I did the minimum required to salvage this piece. First, I looked at usability. Following PayPal’s example I gave the checkout button a starring role, both by adding more visual excitement to it in the form of an arrow and diminishing the buttons around it. I chose a smaller PayPal button from the six different sizes they offer. Next I got rid of the PayPal Credit message. PayPal Credit makes money for PayPal and they advertise it enough already on their own site. Unlike the original designer of this piece I have no problem making the footer area taller. It has the added benefit of putting more space between the cart “Update” and the “Empty cart” actions—a benefit to touch screen users.
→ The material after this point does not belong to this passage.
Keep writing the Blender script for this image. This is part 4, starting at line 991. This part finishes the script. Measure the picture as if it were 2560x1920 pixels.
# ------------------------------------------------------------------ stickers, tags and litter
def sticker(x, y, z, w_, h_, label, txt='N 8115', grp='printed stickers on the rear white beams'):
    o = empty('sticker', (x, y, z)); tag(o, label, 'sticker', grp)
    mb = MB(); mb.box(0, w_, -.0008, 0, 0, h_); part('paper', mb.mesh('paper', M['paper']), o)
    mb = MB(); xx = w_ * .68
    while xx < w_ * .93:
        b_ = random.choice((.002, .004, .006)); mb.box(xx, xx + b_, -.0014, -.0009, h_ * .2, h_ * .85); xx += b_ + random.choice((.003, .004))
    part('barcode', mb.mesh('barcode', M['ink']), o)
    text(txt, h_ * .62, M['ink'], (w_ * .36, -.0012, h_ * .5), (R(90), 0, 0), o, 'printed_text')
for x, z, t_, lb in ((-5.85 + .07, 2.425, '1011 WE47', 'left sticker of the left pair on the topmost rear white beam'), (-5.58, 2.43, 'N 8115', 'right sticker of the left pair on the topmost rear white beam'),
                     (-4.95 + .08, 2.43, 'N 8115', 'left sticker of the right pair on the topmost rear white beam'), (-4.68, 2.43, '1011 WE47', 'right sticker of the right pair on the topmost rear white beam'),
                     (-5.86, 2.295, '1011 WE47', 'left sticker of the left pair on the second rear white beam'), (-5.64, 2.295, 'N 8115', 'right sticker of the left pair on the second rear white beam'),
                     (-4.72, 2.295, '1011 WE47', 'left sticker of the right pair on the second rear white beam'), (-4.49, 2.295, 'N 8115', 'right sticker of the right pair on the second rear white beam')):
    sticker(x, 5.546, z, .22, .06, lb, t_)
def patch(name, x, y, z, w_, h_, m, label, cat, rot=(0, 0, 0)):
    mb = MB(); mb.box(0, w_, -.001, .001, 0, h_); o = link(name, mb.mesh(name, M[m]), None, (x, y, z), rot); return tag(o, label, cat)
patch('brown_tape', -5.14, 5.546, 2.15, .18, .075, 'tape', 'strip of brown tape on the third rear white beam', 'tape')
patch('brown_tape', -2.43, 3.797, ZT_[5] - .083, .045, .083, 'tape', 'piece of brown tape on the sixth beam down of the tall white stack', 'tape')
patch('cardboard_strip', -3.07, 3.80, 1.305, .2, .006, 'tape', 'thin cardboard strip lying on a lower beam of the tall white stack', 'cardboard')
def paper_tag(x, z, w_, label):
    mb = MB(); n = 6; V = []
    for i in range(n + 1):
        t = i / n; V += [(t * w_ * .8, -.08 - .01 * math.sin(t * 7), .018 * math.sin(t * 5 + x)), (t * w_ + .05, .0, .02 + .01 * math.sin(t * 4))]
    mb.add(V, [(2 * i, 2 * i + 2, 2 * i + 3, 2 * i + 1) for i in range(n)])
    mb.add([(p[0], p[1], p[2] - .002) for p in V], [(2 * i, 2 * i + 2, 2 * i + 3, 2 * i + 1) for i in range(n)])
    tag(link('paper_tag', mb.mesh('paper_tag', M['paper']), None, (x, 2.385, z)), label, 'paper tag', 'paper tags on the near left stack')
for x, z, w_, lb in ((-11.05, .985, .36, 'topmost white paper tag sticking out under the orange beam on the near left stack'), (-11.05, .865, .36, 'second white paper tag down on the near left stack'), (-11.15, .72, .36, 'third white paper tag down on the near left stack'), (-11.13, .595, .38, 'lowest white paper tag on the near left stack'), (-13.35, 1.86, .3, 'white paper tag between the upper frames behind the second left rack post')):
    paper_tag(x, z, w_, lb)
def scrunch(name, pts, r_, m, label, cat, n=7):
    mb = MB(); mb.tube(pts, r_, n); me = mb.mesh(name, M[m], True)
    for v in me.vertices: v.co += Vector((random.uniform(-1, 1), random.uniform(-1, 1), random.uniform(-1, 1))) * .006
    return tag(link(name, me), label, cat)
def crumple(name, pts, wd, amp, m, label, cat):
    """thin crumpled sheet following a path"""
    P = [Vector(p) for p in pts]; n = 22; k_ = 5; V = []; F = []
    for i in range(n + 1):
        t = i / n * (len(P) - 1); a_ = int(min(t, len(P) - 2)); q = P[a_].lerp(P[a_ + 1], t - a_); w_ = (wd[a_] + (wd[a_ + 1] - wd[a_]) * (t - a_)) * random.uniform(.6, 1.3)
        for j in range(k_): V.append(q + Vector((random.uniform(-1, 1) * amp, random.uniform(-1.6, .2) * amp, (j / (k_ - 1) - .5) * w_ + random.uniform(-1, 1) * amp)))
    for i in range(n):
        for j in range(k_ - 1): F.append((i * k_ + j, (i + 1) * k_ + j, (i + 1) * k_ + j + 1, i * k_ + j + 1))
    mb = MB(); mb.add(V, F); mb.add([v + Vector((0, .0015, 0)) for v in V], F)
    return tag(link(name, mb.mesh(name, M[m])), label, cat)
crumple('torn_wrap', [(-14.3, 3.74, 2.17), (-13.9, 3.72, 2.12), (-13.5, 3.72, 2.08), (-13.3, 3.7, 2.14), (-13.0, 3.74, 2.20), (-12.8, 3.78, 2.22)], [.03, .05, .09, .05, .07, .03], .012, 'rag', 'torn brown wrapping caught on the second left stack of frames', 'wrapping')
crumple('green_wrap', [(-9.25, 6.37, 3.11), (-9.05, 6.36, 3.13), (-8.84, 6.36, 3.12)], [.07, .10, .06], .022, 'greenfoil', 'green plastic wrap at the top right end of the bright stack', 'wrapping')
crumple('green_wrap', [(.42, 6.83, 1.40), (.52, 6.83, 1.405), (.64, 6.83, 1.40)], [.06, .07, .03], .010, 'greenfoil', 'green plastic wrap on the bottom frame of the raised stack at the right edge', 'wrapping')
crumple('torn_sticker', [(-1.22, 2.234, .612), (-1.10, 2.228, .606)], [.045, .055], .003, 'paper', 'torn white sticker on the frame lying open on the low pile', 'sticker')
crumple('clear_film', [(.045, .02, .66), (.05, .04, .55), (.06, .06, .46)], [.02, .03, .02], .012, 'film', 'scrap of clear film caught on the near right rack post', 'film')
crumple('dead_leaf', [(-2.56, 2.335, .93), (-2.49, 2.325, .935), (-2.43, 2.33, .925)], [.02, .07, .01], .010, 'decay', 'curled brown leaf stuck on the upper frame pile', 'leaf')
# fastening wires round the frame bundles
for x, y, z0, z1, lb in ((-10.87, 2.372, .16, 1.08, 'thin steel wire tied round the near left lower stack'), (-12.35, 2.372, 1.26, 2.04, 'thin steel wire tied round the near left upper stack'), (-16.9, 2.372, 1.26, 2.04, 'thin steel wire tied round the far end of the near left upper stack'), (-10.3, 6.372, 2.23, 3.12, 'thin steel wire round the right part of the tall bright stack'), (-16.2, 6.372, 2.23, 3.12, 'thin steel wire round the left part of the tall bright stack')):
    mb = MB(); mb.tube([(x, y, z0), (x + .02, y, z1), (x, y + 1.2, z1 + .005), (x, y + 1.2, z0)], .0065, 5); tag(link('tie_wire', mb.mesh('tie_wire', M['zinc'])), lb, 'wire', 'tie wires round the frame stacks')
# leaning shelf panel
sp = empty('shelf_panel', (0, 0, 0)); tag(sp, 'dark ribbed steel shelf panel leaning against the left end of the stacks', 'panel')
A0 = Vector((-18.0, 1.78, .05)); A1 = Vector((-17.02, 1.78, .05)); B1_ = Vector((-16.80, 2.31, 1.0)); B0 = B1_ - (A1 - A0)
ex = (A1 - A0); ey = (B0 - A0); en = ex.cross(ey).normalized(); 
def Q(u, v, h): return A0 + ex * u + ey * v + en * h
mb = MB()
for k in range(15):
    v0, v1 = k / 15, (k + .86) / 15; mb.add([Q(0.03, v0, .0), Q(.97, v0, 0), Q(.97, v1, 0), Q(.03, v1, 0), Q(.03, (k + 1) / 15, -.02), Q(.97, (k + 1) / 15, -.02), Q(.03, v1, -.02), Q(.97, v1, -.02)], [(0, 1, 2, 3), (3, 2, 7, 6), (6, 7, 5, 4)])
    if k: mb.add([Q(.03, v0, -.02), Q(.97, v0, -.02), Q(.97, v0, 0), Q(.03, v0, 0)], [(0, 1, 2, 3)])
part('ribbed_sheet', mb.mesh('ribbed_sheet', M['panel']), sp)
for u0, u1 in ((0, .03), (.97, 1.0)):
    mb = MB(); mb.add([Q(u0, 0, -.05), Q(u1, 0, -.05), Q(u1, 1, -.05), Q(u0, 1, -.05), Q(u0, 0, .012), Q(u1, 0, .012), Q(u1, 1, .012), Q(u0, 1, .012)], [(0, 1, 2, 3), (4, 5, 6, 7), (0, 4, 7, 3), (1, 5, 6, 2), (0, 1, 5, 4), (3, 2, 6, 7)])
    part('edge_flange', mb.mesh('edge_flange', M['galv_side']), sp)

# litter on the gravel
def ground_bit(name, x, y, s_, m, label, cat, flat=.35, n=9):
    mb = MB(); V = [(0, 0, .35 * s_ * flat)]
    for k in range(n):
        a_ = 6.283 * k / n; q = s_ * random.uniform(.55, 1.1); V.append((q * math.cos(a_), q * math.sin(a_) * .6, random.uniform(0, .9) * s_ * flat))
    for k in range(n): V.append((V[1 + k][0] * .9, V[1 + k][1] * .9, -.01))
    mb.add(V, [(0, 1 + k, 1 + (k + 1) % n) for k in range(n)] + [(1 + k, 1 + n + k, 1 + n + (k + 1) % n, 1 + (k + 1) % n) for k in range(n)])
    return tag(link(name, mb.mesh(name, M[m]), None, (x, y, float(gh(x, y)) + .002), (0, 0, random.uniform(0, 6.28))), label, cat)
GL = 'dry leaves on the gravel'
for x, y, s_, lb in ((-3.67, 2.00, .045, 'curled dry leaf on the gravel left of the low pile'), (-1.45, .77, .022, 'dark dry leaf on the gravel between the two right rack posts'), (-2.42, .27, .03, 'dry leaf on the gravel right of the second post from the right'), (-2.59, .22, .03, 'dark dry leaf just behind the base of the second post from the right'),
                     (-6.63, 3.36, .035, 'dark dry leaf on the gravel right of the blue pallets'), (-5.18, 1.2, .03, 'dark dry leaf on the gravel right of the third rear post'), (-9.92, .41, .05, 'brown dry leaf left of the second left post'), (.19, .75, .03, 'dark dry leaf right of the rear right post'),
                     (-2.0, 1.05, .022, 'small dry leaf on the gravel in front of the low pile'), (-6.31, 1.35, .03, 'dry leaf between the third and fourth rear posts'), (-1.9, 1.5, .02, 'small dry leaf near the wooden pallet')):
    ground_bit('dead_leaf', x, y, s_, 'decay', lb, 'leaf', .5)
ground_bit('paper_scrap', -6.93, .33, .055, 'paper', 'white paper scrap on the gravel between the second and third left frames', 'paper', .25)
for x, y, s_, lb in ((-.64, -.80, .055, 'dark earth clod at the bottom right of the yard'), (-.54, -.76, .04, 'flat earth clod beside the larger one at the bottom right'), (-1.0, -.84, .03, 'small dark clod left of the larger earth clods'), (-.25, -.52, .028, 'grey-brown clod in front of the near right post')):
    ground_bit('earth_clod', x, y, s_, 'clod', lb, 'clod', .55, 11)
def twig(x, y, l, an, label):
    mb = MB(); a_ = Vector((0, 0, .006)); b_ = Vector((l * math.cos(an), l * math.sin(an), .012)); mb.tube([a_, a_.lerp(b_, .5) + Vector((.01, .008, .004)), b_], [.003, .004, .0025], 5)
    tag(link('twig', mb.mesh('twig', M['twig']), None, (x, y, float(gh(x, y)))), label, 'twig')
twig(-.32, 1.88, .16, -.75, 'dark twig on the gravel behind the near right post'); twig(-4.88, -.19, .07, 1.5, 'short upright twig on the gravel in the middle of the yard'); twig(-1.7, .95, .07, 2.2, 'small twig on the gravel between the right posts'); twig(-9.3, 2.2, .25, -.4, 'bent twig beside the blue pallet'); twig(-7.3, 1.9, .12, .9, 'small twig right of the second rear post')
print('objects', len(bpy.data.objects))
I would also have gotten rid of the gray background and let the buttons stand naked on a field of white for maximum contrast, but that’s a minor quibble. Here is the result of my quick fix:
I think my revision is an improvement that will undo the damage to conversion (people buying rather than accidentally emptying their cart or getting lost over at PayPal), but it’s not a brilliant design. You can’t “fix” your way to a brilliant design. A brilliant web design is conceived and executed with clarity and skill from beginning to end by a designer in full mastery of their craft and the medium, guided by a desire to do what’s best for the user, rather than by personal taste or current fashion.